WANDA JACKSON: UNLACED BY THE LORD

Wanda Lavonne Jackson was, simply and without contest, the greatest menstruating rock ’n’ roll singer whom the world has ever known.

February 1, 1984
Nick Tosches

Wanda Lavonne Jackson was, simply and without contest, the greatest menstruating rock ’n’ roll singer whom the world has ever known. Born in Maud, Oklahoma, on October 20, 1937, the cherished daughter of Tom and Nellie Jackson, she was a prodigious child in more ways than one. At the age of nine, she had been encouraged to play the piano by her father, an indigent laborer who had himself, in days of greater leisure, passed his hands with some degree of unpolished skill across the keys of that instrument. Soon after, of her own will, she turned to the guitar. As her mother was quoted as saying (in an article in the May 1966 issue of Hoedown, one of the outstanding illiterate periodicals of an outstandingly illiterate day), “Wanda wasn’t like other children after the guitar came into her life.”

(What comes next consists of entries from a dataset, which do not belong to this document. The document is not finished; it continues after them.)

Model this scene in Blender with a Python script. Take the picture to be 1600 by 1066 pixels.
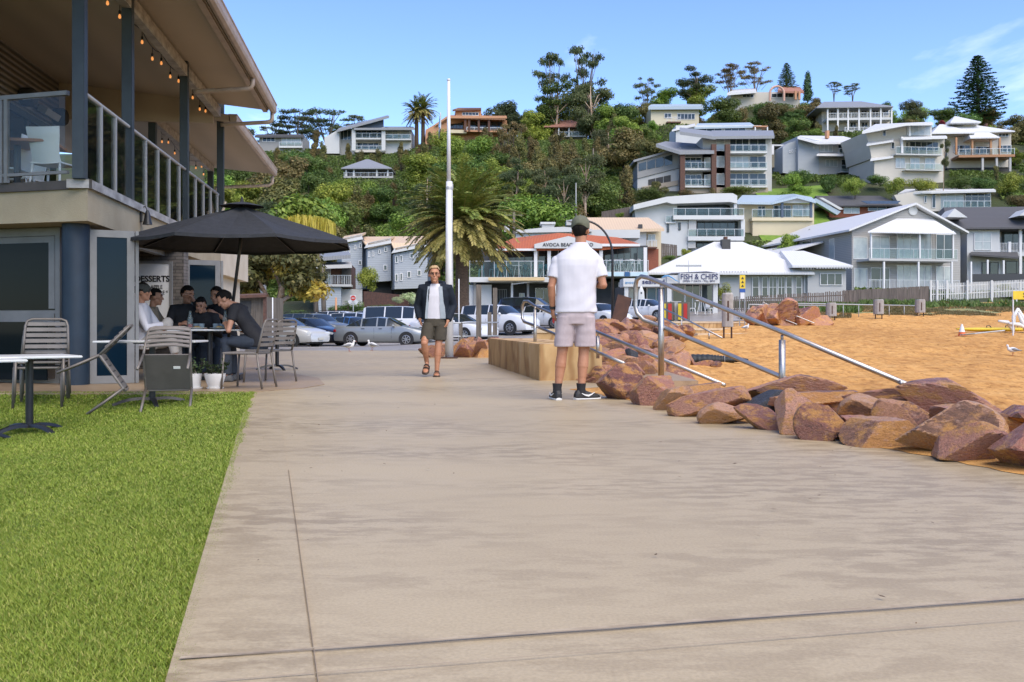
import bpy, bmesh, math, random
import numpy as np
from mathutils import Vector, Matrix, Euler
for o in list(bpy.data.objects): bpy.data.objects.remove(o)
SC = bpy.context.scene
COL = SC.collection
R = math.radians
FP, HY, CZ = 1500.0, 510.0, 0.78          # focal length in photo pixels, horizon row, camera height
# ---------------------------------------------------------------- camera
cd = bpy.data.cameras.new('camera'); cam = bpy.data.objects.new('camera', cd); COL.objects.link(cam)
cam.location = (0, 0, CZ); cam.rotation_euler = (R(90), 0, 0)
cd.sensor_width = 36; cd.lens = 36 * FP / 1600; cd.shift_y = -(533 - HY) / 1600
cd.clip_start = 0.05; cd.clip_end = 3000
SC.camera = cam
# ---------------------------------------------------------------- light
SUN_EL, SUN_AZ = 52, 150      # azimuth clockwise from +Y (view direction): behind the camera, to the right
SUN_E, SKY_E, EXPO = 2.3, 0.132, 1.05
w = bpy.data.worlds.new('World'); SC.world = w; w.use_nodes = True
nt = w.node_tree; nt.nodes.clear()
def wn(t, **k):
    n = nt.nodes.new(t)
    for a, b in k.items(): setattr(n, a, b)
    return n
sky = wn('ShaderNodeTexSky', sky_type='NISHITA', sun_disc=False)
sky.sun_elevation = R(SUN_EL); sky.sun_rotation = R(SUN_AZ); sky.altitude = 0
sky.air_density = 1.0; sky.dust_density = 0.35; sky.ozone_density = 4.0
tc = wn('ShaderNodeTexCoord'); sp = wn('ShaderNodeSeparateXYZ'); nt.links.new(tc.outputs['Generated'], sp.inputs[0])
# fair-weather clouds: noise on the plane the view ray meets overhead
mx = wn('ShaderNodeMath', operation='MAXIMUM'); nt.links.new(sp.outputs['Z'], mx.inputs[0]); mx.inputs[1].default_value = 0.03
dv = wn('ShaderNodeVectorMath', operation='DIVIDE'); cb = wn('ShaderNodeCombineXYZ')
for i in range(3): nt.links.new(mx.outputs[0], cb.inputs[i])
nt.links.new(tc.outputs['Generated'], dv.inputs[0]); nt.links.new(cb.outputs[0], dv.inputs[1])
mp = wn('ShaderNodeMapping'); mp.inputs['Scale'].default_value = (1.0, 0.45, 1.0); mp.inputs['Location'].default_value = (2.6, 1.35, 0)
nt.links.new(dv.outputs[0], mp.inputs[0])
nz = wn('ShaderNodeTexNoise'); nz.inputs['Scale'].default_value = 0.8; nz.inputs['Detail'].default_value = 7; nz.inputs['Roughness'].default_value = 0.58
nt.links.new(mp.outputs[0], nz.inputs['Vector'])
cr = wn('ShaderNodeValToRGB'); cr.color_ramp.elements[0].position = 0.58; cr.color_ramp.elements[1].position = 0.82
cr.color_ramp.elements[0].color = (0, 0, 0, 1); cr.color_ramp.elements[1].color = (0.62, 0.62, 0.62, 1)
nt.links.new(nz.outputs['Fac'], cr.inputs[0])
hs = wn('ShaderNodeHueSaturation'); hs.inputs['Saturation'].default_value = 1.06; hs.inputs['Value'].default_value = 0.86; hs.inputs['Hue'].default_value = 0.512
gm = wn('ShaderNodeGamma'); gm.inputs[1].default_value = 1.12
nt.links.new(sky.outputs[0], gm.inputs[0]); nt.links.new(gm.outputs[0], hs.inputs['Color'])
mixc = wn('ShaderNodeMixRGB'); mixc.inputs[2].default_value = (7.0, 7.3, 7.8, 1)
nt.links.new(cr.outputs[0], mixc.inputs[0]); nt.links.new(hs.outputs[0], mixc.inputs[1])
bg = wn('ShaderNodeBackground'); bg.inputs['Strength'].default_value = SKY_E
nt.links.new(mixc.outputs[0], bg.inputs['Color'])
wo = wn('ShaderNodeOutputWorld'); nt.links.new(bg.outputs[0], wo.inputs[0])
sd = bpy.data.lights.new('sun', 'SUN'); sd.energy = SUN_E; sd.angle = R(65); sd.color = (1.0, 0.88, 0.70)
so = bpy.data.objects.new('sun', sd); COL.objects.link(so)
_a, _e = R(SUN_AZ), R(SUN_EL)
so.rotation_euler = Vector((math.sin(_a) * math.cos(_e), math.cos(_a) * math.cos(_e), math.sin(_e))).to_track_quat('Z', 'Y').to_euler()
so.location = (20, -20, 40)
vs = SC.view_settings
SC.display_settings.display_device = 'sRGB'; vs.view_transform = 'Standard'; vs.look = 'None'; vs.gamma = 1; vs.exposure = EXPO; vs.use_curve_mapping = False
SC.render.engine = 'CYCLES'
SC.cycles.use_denoising = True
SC.cycles.max_bounces = 6; SC.cycles.diffuse_bounces = 4; SC.cycles.glossy_bounces = 3; SC.cycles.transparent_max_bounces = 10; SC.cycles.transmission_bounces = 4
SC.cycles.caustics_reflective = False; SC.cycles.caustics_refractive = False
# ---------------------------------------------------------------- pixel -> world
def P(px, py, d): return Vector(((px - 800) / FP * d, d, CZ + (HY - py) / FP * d))
def X(px, d): return (px - 800) / FP * d
def Z(py, d): return CZ + (HY - py) / FP * d
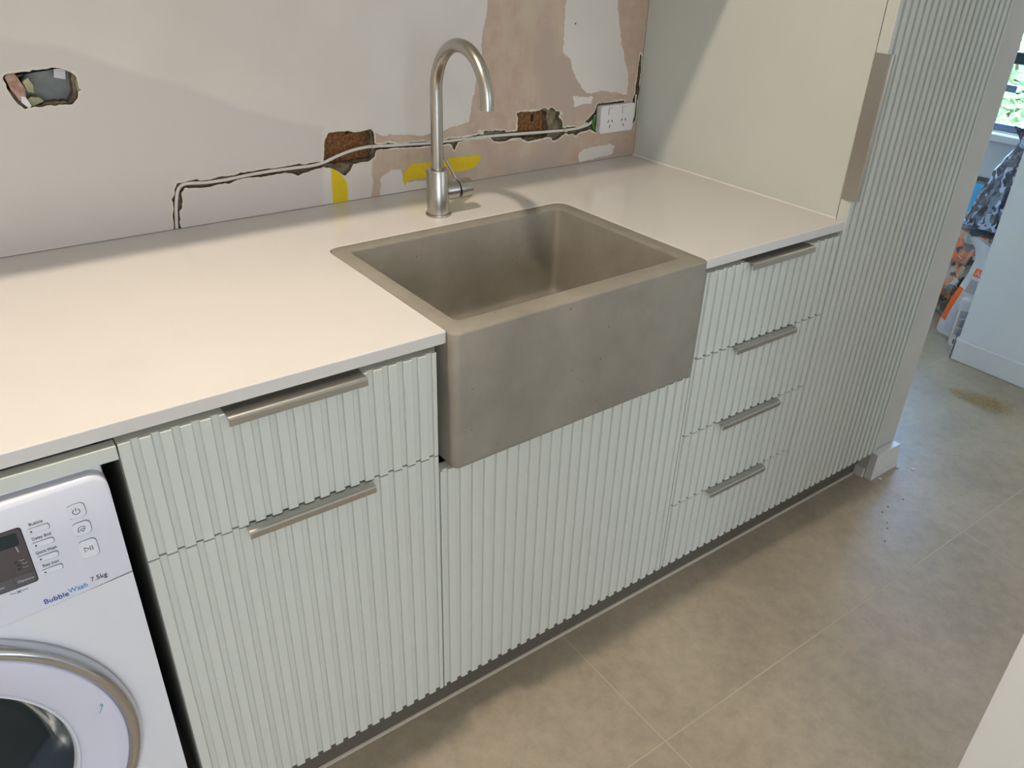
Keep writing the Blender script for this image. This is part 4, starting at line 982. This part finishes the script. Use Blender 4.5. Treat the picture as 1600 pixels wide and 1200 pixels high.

Not like other children, indeed. At the age of 13, a year after her family moved to Oklahoma City, where her father had landed a job as a used-car salesman, Wanda already had her own nylon stockings, brassieres, and daily radio show, the latter broadcast by KLPR, a station two blocks from Capitol Hill High School, where she attended classes with her legs crossed.